Merging and orbiting satellite galaxies not only perturb the CGM but also bring with them supermassive black holes (SMBHs) that reside in their center. The rich merger history of massive galaxies essentially means that SMBH-SMBH mergers are ubiquitous over cosmic time. The path from galaxy-galaxy mergers to the eventual SMBH-SMBH mergers involves a sequence of processes spanning a large dynamic range of spatial scales. In some cases, two BHs will pass through a phase where both are accreting and radiating efficiently, thereby appearing as close pairs of luminous AGNs. Dual AGN events can be used to study accretion on SMBHs and SMBH-SMBH mergers. This brings me to my next project, where I use Romulus cosmological hydrodynamic simulation to explore the properties of dual AGNs. Romulus is uniquely suited to study SMBH-SMBH interactions because it uses a novel sub-grid prescription to follow the orbital dynamics of the SMBHs. I investigate properties of dual AGNs with separation $<$ 30 kpc in two groups of luminosity criteria ($L_{HXR} > 10^{42}$ erg/s and L $>$ JWST detectibility luminosity at z ). I analyze the population demographics and statistics of dual AGNs occurring over cosmic time ( $ z < 2 $). Using the full sample of dual AGNs, I find that the black holes in these systems have $ M_\bullet \sim 10^6 - 10^9 \rm M_\odot$, similar to single AGNs in each category, as well as their bolometric luminosities and Eddington ratios. I continue to investigate the conditions leading to dual luminous AGNs as opposed to single luminous AGNs. In search of dual AGNs, I also found systems with multiple (3 or more) luminous AGNs. Multiple AGNs are associated with massive halos and mostly reside in the brightest group galaxies (BGGs). Finally, I make predictions for the observability of the dual/multiple AGNs with the James Web Space Telescope (JWST).

The distribution of dual and multiple AGNs detected in Romulus25 cosmological simulation.


Shining Light on the Hosts of the Nano-Hertz GravitationalWave Sources

As mentioned above, dual AGN is a phase that some SMBHs experience during their journey from galaxy-galaxy mergers to the SMBH-SMBH mergers; but not all SMBHs have had an active phase in their journey.
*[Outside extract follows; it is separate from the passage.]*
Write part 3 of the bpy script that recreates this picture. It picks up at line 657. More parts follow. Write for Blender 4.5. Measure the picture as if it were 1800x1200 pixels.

Therefore, in the next project, I broaden my analysis to all binary SMBHs in the Romulus25 simulation. I create catalogs of merging SMBHs that emit low-frequency gravitational wave (GW) radiation and investigate the properties of their host galaxies proposing how this can be used to connect with observations of nano-Hertz GW signals and galaxy surveys.  In close collaboration with Dr. Suvodip Mukherjee we show that the most dominant contribution to the background will arise from sources with high chirp masses which are likely to reside in low redshift early-type galaxies with high stellar mass, largely old stellar population, and low star formation rate, and that reside at centers of galaxy groups and manifest evidence of recent mergers. The connection shown in this work will be a guideline to explore the connections from GW observations in the nano-Hertz band and optical and infrared galaxy observations. By measuring the spatial cross-correlation between the anisotropic stochastic GW background (SGWB) with galaxies as well as a targeted search of individual galaxies for the nano-Hz GW events in the SKA era.


Multi-band composite image of the host galaxies for SMBBHs with chirp mass $M_c\geq 10^8$ M$_\odot$ is shown with edge-on (top) and face-on (bottom) views at redshifts they are detected.

Multi-band composite image of the host galaxies for SMBBHs with chirp mass $M_c\geq 10^8$ M$_\odot$ is shown with edge-on (top) and face-on (bottom) views at redshifts they are detected.


CGM Zoom Simulation

Building on my first project, the result of my analysis of the origin and dynamic of the multiphase structure of CGM once more highlights the importance of high-resolution simulations in understanding the nature of multiphase CGM. However, with current resolution of cosmological simulation, we are only scratching the surface of understanding this phenomenon. Traditional simulations achieve spatial resolutions in the low-density galactic halo that are orders of magnitude worse than the resolution they get in the high-density disk of galaxies. This problem cannot be addressed by simply increasing the resolution everywhere in the simulation as it would be prohibitively expensive to do. In my Final project, I am developing a novel hyper-refinement model to enhance the resolution of CGM without also enhancing the resolution of the galaxies. The aim of this targeted approach is to avoid having to evolve galaxies in the simulations at very high resolution while enabling more accurate and much more realistic modeling of the spatial and dynamic structures in the CGM. To do so, I use highly efficient, massively parallel simulation code, GIZMO. I modify the GIZMO code with the physical models I developed while maintaining its efficiency and parallelization capabilities.


In the left image, the distribution of mass particles shows the resolution in the CGM from the original simulation run, while the right image illustrates the enhanced resolution in the CGM of the halo. The dashed black line represents the initial mass particle with which both runs began.